Standartları[8] belirlenmiş bir sanat olarak mahallede açılmış bir kaldırım atölyesi tüm bu sorunları kökünden çözecektir. İdareye mali açıdan bağlı[9] olan bu atölye, mahalleli müşterilerin başvurusu dahilinde, talep edilen sanatsal çalışmasını[10] gerçekleştirebilir.
Bu sanat atölyeleri, İdare tarafından bu konuda özel eğitim almış işçileri[11] kullanmak zorundadır veya akademi rolü üstlenerek bu işçilerin eğitimini kendisi vermelidir. Kullanacağı figürleri çizerek İdari onay almalı ve bunları metal bir şablona[12] dönüştürerek sahasında uygulamalıdır.
Figürlerin standartları için Türk Tamga Sanatı ölçüt alınmalıdır. Taş kitabelere, yazıtlara ve özellikle Türk Halısına işlenmiş bu kozmos[13], kaldırım sanatı için önemli bir referans oluşturacaktır.
Yerel ve kişisel bazda özelleşmiş bu üretim sayesinde: 1-İdarenin mali yükü sonlanacak; 2-İdare gelir bile elde edebilecek; 3-İdare bu tip sorunlara anında ve yerinde müdahalenin önünü açmış olacak; 4-İdare bu hamle ile yeni bir istihdam sahası (üstelik eğitimli) açmış olacak; 5-Gelenekselliğin işlendiği bir üretim modeli, tüketim alışkanlıklarının içinden doğmuş olacak ve böylelikle yeni bir kent sanatının önü açılmış olacak.
[1] Bu şey, bir bireyin veya topluluğun eseri olabilir.
[2] Hâfıza, bir anlamı ile zaten korumaktır.
[3] Toplum, bir mahalle ve bir ulus ölçeğinde olabilir.
[4] Şey bir hâfıza ise mutâbakat da hıfz etme eylemidir.
[5] Hem üretici, hem de tüketici yeni bir sınıf. Aynı kahveyi size farklı bir sunumla satabilenler.
[6] Camiiler satılabiliyor, medreseler otelleşebiliyor, heykeller yıkılabiliyor,…vb.
[7] Folklör gelişmiyor, yeni bir stil toplumsal mekân doğmuyor,…vb.
[8] Taşın türü ve ölçüleri, işleniş şekli, kaldırım ve yolun kesit ölçüleri,…vb.
[9] Gelirlerinin belirlenmiş bir yüzdesi İdareye kaydedilen ticari model.

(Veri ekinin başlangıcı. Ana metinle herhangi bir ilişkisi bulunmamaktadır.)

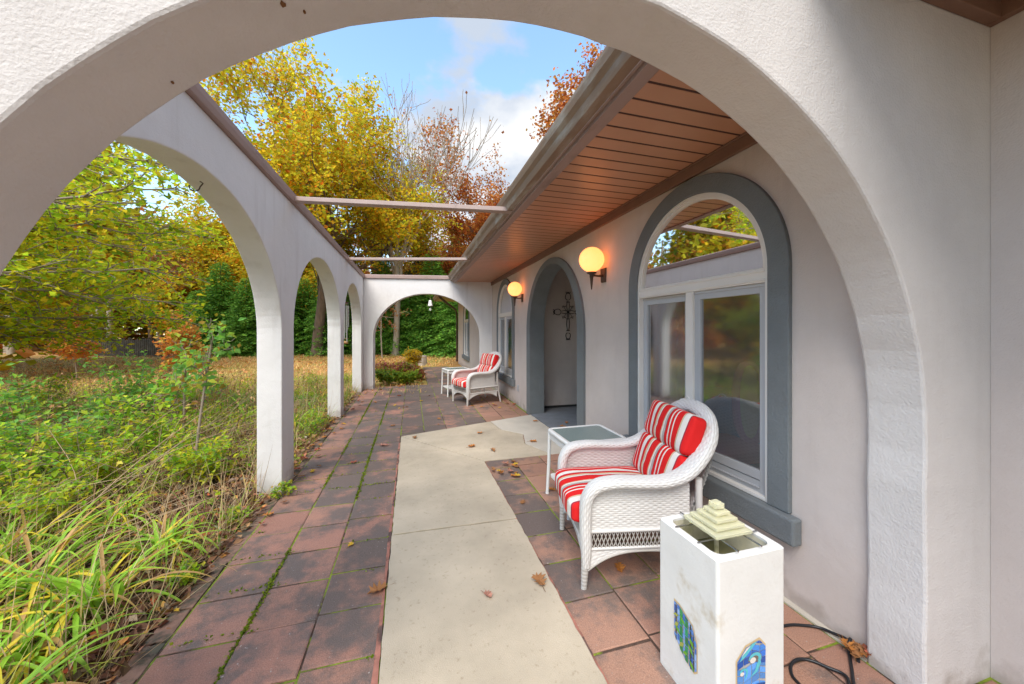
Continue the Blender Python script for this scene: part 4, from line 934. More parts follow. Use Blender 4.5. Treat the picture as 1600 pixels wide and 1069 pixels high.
def tree(name, label, base, h, seed, pal, lsize, nper, prm, mx_=5, r0=.22, bark='bark', group=None, spread=.5, lean=(0, 0), cat='tree', sub=1.0, trunk_h=.35):
    rng = np.random.default_rng(seed); b = np.array(base, float)
    t = thing(name, label, cat, base, 0, group)
    polys, sites = [], []
    th = h*trunk_h; n = 10; p = b.copy(); pts = [p.copy()]; d = norm([lean[0], lean[1], 1])
    for i in range(n): d = norm(d+rng.normal(0, .03, 3)+np.array([0, 0, .05])); p = p+d*th/n; pts.append(p.copy())
    rr = r0*(1.25-.45*np.linspace(0, 1, n+1)**.5); rr[0] *= 1.3; polys.append((np.array(pts), rr, 0))
    k = prm.get('scaffold', 5); az = rng.uniform(0, 6)
    for j in range(k):
        az += 2.4; tt = 1 if j == 0 else rng.uniform(.55, 1.); i = int(tt*n); q = pts[i]; el = math.radians(88 if j == 0 else rng.uniform(*prm.get('elev', (25, 65))))
        nd = np.array([math.cos(az)*math.cos(el), math.sin(az)*math.cos(el), math.sin(el)])
        grow(rng, polys, sites, q, nd, (h-th)*rng.uniform(.32, .46)*(1.15 if j == 0 else 1)*prm.get('len', 1), r0*(.55 if j else .7), 1, mx_, prm)
    g = Geo(); wood(g, polys, minr=prm.get('minr', .008)); g.build('trunk', bark, t)
    if nper > 0:
        S_ = np.array(sites); S_ = S_[rng.random(len(S_)) < sub]; P = np.repeat(S_, nper, 0)+rng.normal(0, prm.get('fuzz', .22), (len(S_)*nper, 3))
        g = Geo(); leaves(g, P, lsize, rng, pal, wid=prm.get('wid', .75), droop=.25); g.build('crown', 'thin_leaf', t)
    return t
PB = dict(kids=(4, 4, 4, 4), ang=(25, 55), trop=.05, wig=.14, lf=(.58, .80), fuzz=.30)
def at(u, v, d, z=None):
    """world point on the ground for notes taken on the photograph, d metres in front of the camera"""
    r = (u-800)/555.; return (d*(math.sin(PSI)+r*math.cos(PSI)), d*(math.cos(PSI)-r*math.sin(PSI)), -.04 if z is None else z)
tree('maple_tree', 'tall maple with golden yellow leaves rising behind the arcade wall against the sky', at(496, 555, 20), 15.0, 1028, MAPLE, .17, 8, dict(PB, scaffold=8, elev=(15, 60), len=.92, fuzz=.17), 5, .27, 'bark', trunk_h=.36, sub=.62)
tree('maple_tree', 'lower golden green maple filling the sky edge left of the tall maple', at(405, 560, 27), 12.0, 12, MAPLE, .22, 6, dict(PB, scaffold=6), 5, .2, trunk_h=.3)
tree('bare_tree', 'bare grey tree with thin upright twigs beside the golden maple', at(618, 555, 20.5), 15.5, 1022, ORANGE, .16, 1, dict(PB, kids=(4, 4, 5), ang=(16, 38), trop=.10, wig=.10, scaffold=6, elev=(40, 70), minr=.013, len=1.0), 4, .17, 'bark_pale', lean=(.06, 0), trunk_h=.36, sub=.06)
tree('young_oak', 'slender young oak with drooping peach leaves seen through the end arch', at(597, 553, 18.5), 5.2, 22, [((.55, .28, .12), 2), ((.50, .20, .07), 2)], .17, 1, dict(PB, kids=(3, 3), ang=(30, 65), trop=-.03, scaffold=5, elev=(5, 35), fuzz=.1, minr=.006), 3, .03, 'bark_pale', sub=.8, trunk_h=.6)
tree('oak_tree', 'orange leaved oak showing above the gutter beyond the house', at(785, 556, 27), 18.5, 1012, ORANGE, .19, 4, dict(PB, scaffold=6, elev=(35, 75), fuzz=.22, len=.62), 5, .22, trunk_h=.3, sub=.8)
tree('oak_tree', 'rust orange oak whose crown tip shows beside the top of the roof edge', at(980, 556, 23), 22.5, 1033, ORANGE, .20, 5, dict(PB, scaffold=6, elev=(35, 75), fuzz=.22, len=.72), 5, .22, trunk_h=.35)
tree('oak_tree', 'amber oak low behind the end arch wall left of the gutter', at(725, 556, 32), 11, 33, MIXED+ORANGE, .24, 5, dict(PB, scaffold=7, elev=(10, 60)), 5, .2, trunk_h=.25)
tree('pine_tree', 'thin dark green pine between the bare tree and the golden maple', at(652, 556, 27), 12.5, 41, PINE, .30, 6, dict(PB, kids=(4, 4), ang=(35, 75), trop=.0, scaffold=14, elev=(0, 25), fuzz=.2, wid=.16, len=.55), 3, .16, 'twig_dark', trunk_h=.85)
tree('pine_tree', 'sparse olive green pine behind the golden maple trunk', at(590, 556, 30), 12.5, 42, PINE+MIXED, .32, 6, dict(PB, kids=(4, 4), ang=(35, 75), trop=.0, scaffold=14, elev=(0, 25), fuzz=.25, wid=.22, len=.55), 3, .16, 'twig_dark', trunk_h=.85)
# woodland edge behind the lawn: each tree with its own place; four shapes copied
wl = []
wspec = [(MIXED, 51, 'yellow green'), (RUST, 52, 'rust brown'), (MAPLE, 53, 'golden'), (ORANGE, 54, 'orange')]
for pal, sd_, nm in wspec:
    wl.append(tree('woodland_tree', nm, (0, 0, -.04), 9.0, sd_, pal, .26, 5, dict(PB, scaffold=7, elev=(5, 60)), 4, .16, trunk_h=.3, group='trees at the edge of the woodland'))
spots = [(-60, 27, 0, 'at the far left behind the overhanging branches'), (30, 31, 1, 'left of the grey fence'), (105, 26, 3, 'behind the left part of the grey fence'), (170, 33, 2, 'rising above the middle of the grey fence'), (235, 27, 1, 'behind the right part of the grey fence'), (290, 33, 0, 'right of the grey fence'), (345, 28, 2, 'seen under the first arch beside the dark hemlocks'), (395, 35, 1, 'behind the second arcade column'), (455, 30, 0, 'behind the hemlocks seen in the second arch'), (530, 33, 2, 'behind the tall maple trunk'), (565, 38, 3, 'behind the corner of the two walls'), (640, 36, 1, 'behind the pine above the end wall'), (690, 34, 3, 'above the right half of the end wall'), (748, 37, 2, 'just left of the gutter end'), (-150, 24, 2, 'out beyond the left edge'), (-260, 22, 3, 'leftmost of the woodland edge')]
TALL = [(-17.3, 13.0, 0, 'out of view, mirrored at the right of the near window'), (-16.2, 15.2, 2, 'out of view, mirrored in the middle of the near window'), (-17.5, 18.5, 0, 'at the left edge, mirrored at the left of the near window')]
NMS = ['yellow green', 'rust brown', 'golden yellow', 'orange']
used = set()
for k, (u, d, ty, where) in enumerate(spots+TALL):
    lab = NMS[ty]+' woodland tree '+where; s_ = 1+.12*math.sin(k*2.7)
    loc = at(u, 0, d)
    if k >= len(spots): loc = (u, d, -.04); s_ = 1.45+.1*math.sin(k)
    if ty not in used: used.add(ty); wl[ty].location = loc; wl[ty]['label'] = lab; wl[ty].scale = (s_,)*3; wl[ty].rotation_euler.z = k
    else: dup(wl[ty], loc, k*1.3, lab, s_)
# hemlocks
def hemlock(label, loc, h, seed):
    rng = np.random.default_rng(seed); t = thing('hemlock', label, 'hemlock', loc, 0, 'dark hemlocks along the far side of the lawn'); b = np.array(loc, float)
    g = Geo(); g.tube([b, b+[0, 0, h*.95]], [.10, .02], 7); g.build('trunk', 'bark', t)
    P, D_, wd = [], [], Geo()
    nb = 190
    for i in range(nb):
        z = h*(.02+.96*(i/nb)**1.05); R_ = (h*.36)*(1-z/h)**.75+.15; az = i*2.4+rng.normal(0, .2); l_ = R_*rng.uniform(.75, 1.12)
        d = np.array([math.cos(az), math.sin(az), .12]); sd_ = np.array([-math.sin(az), math.cos(az), 0]); n = int(l_/.075)+2
        for j in range(n):
            q = (j+1)/n; p = b+[0, 0, z]+d*l_*q-np.array([0, 0, .32*l_*q*q])
            wdt = .42*l_*(1-q)**.6*.8+.06
            for sg in (-1, 1):
                m = max(2, int(wdt/.065))
                for e in range(m):
                    w_ = (e+.5)/m*wdt; P.append(p+sd_*sg*w_+d*w_*.5-np.array([0, 0, .25*w_])+rng.normal(0, .025, 3)); D_.append(d*.7+sd_*sg*.8-np.array([0, 0, .35]))
    g = Geo(); P = np.array(P); D_ = np.array(D_)
    leaves(g, P, .145, rng, [((.15, .36, .05), 3), ((.21, .45, .06), 3), ((.09, .24, .045), 2), ((.30, .54, .08), 2)], wid=.42, up=.6, dirs=D_, jit=.14); g.build('crown', 'needles', t)
    return t
hs = [hemlock('', (0, 0, -.04), 6.0, 61), hemlock('', (0, 0, -.04), 5.4, 62)]
hp = [(345, 21.5, .95, 'leftmost, behind the near arcade column'), (385, 20.5, .85, 'between the first and second arches'), (430, 21, 1.0, 'left of the maple trunk in the second arch'), (475, 22.5, .9, 'directly behind the maple trunk'), (520, 21.5, 1.0, 'right of the maple trunk'), (560, 22.5, .95, 'behind the corner where the two walls meet'), (600, 22, 1.02, 'at the left of the end arch opening'), (640, 21.5, .9, 'just right of the pale trunk in the end arch'), (675, 22, 1.05, 'in the middle of the end arch behind the white bell'), (712, 20.5, .95, 'at the right of the end arch beside the house corner'), (750, 24, 1.0, 'half hidden behind the house corner'), (305, 25, .8, 'small, farthest left at the lawn edge')]
for k, (u, d, s_, where) in enumerate(hp):
    lab = 'dark green hemlock '+where; loc = at(u, 0, d)
    if k < 2: hs[k].location = loc; hs[k]['label'] = lab; hs[k].scale = (s_,)*3
    else: dup(hs[k % 2], loc, k*1.1, lab, s_)
# a far wood closing the view
rng = np.random.default_rng(71); n = 90000
az = rng.uniform(-1.75, .75, n); d = rng.uniform(40, 62, n); hz_ = (7.5+2.5*np.sin(az*9)+1.5*np.sin(az*23+1))*rng.random(n)**.8
g = Geo(); P = np.stack([d*np.sin(az), d*np.cos(az), hz_], 1); leaves(g, P, .55, rng, MIXED+RUST+ORANGE+[((.16, .22, .04), 5), ((.62, .40, .12), 4)], wid=.8)
for k in range(70):
    a = rng.uniform(-1.75, .75); dd = rng.uniform(34, 45); x, y = dd*math.sin(a), dd*math.cos(a); g.tube([(x, y, -.1), (x+rng.normal(0, .3), y, 5), (x+rng.normal(0, .5), y, 10)], [.18, .13, .06], 5, 1, caps=False)
tag(g.build('far_wood', ['leafm', 'bark_pale']), 'distant autumn wood of mixed orange, brown and green trees', 'woodland', kind='stuff')
# grey plank fence
t = thing('wooden_fence', 'weathered grey plank fence at the far side of the lawn on the left', 'fence', at(170, 0, 20))
A = np.array(at(88, 0, 21.0)); B = np.array(at(262, 0, 19.5)); dv = B-A; Ln = np.linalg.norm(dv); dv /= Ln
g = Geo(); x = 0
while x < Ln: w_ = .14; p = A+dv*x; q = A+dv*(x+w_-.03); h_ = .95+rng.normal(0, .035); o_ = np.array([-dv[1], dv[0], 0])*.02; g.add([p, q, q+[0, 0, h_], p+[0, 0, h_], p+o_, q+o_, q+o_+[0, 0, h_], p+o_+[0, 0, h_]], [[0, 1, 2, 3], [7, 6, 5, 4], [0, 3, 7, 4], [1, 5, 6, 2], [3, 2, 6, 7]]); x += w_
g.build('plank_panel', 'fence_wood', t)
for k in range(7): p = A+dv*(Ln*k/6); g = Geo(); g.box(p+[-.05, .03, 0], p+[.05, .13, 1.05]); g.build('post', 'fence_wood', t)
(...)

[10] Figür listesinden beğendiğini seçen veya belirlenmiş yazı karakteriyle kaldırıma ismini yazdıran müşteri.
[11] Kaldırım işçiliğinden kalfalığa ve ustalığa yükselmiş sertifikalı emekçi sınıfı yaratmak.
[12] Aynı figürün devam ettiği bir gelenekselliğin yakanlanması hedefi.
[13] Hayvan figürleri, harfler, çeşitli semboller ve işlemeler oldukça etkileyicidir.